In a unicameral system this is only exacerbated because electors have no capacity to qualify their electoral decisions, by indicating an alternative set of preferences and thereby expressing a qualitative measure of their support for particular parties and candidates.
The reality is that in modern liberal democratic states there is no monolithic “popular will”, not even the “will of the majority”, and even if there was, it is doubtful whether any one electoral system would be capable of giving reliable expression to the will of the people. Indeed, studies of voter behaviour in bicameral systems demonstrate that even individual voters do not have unitary electoral wills, but are often inclined to “split” their votes among different parties when given the opportunity to vote for more than one chamber.

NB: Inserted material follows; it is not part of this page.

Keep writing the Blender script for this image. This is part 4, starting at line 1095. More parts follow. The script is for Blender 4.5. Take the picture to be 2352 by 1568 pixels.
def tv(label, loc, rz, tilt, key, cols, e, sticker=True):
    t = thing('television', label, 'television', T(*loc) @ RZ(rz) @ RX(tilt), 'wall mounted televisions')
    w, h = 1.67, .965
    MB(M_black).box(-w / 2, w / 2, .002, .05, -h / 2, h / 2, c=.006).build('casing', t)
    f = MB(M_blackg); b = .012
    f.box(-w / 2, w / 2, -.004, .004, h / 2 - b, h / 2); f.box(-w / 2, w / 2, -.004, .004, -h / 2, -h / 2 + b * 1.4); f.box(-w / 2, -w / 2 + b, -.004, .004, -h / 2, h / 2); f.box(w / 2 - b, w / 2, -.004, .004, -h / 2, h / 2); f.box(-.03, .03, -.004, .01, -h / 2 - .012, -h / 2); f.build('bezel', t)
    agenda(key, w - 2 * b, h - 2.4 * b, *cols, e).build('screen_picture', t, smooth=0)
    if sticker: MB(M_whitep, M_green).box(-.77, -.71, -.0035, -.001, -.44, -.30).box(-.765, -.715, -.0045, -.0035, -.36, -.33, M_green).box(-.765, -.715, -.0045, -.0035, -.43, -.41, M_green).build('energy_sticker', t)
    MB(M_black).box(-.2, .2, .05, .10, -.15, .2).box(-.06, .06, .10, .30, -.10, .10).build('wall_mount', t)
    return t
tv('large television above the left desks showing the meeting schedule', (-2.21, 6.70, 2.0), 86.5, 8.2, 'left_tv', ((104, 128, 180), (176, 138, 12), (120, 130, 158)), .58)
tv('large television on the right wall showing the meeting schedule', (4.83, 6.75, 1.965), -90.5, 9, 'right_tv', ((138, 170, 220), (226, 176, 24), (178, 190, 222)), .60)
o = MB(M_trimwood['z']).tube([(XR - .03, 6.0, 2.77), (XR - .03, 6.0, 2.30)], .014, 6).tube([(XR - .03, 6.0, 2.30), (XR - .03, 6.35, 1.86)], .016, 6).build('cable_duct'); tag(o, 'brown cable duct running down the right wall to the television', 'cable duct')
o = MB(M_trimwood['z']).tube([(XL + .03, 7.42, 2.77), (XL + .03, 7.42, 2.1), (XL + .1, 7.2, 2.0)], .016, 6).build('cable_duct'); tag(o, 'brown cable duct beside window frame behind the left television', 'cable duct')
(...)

It is of course true that the introduction of a second chamber in Queensland, elected upon a different basis to the first, is no panacea. A second house will not always hold the government accountable; it will not always perform effectively as a forum of legislative review; and its capacity to represent voters adequately and fairly will always be contested. However, a carefully designed upper house will at least provide an additional arena and a second opportunity for scrutiny and deliberation, as well as an alternative opportunity for voters to express their diverse electoral wills.
No electoral system has yet been devised that does not in its practical operation occasionally contradict one or another of the various, generally-accepted normative standards by which electoral systems are evaluated. This is obviously the case for single-member plurality systems, but it can also occur in complex preferential, proportional and multiple-member systems. No system is perfectly representative. A second chamber, elected on the basis of a different system, at least provides the opportunity to “correct” for the unavoidable deficiencies of the electoral credentials of the first chamber. Two differently elected chambers will thus enhance the prospects that the parliament will approximate a truly representative deliberative body.
The reintroduction of an upper house in Queensland may be an idea whose time has come. The challenge, however, is to design a system that is indeed likely to improve the quality of government accountability, legislative review and parliamentary representation. Not just any upper house will be an improvement upon the status quo. Many complex questions arise, and it is time to debate them.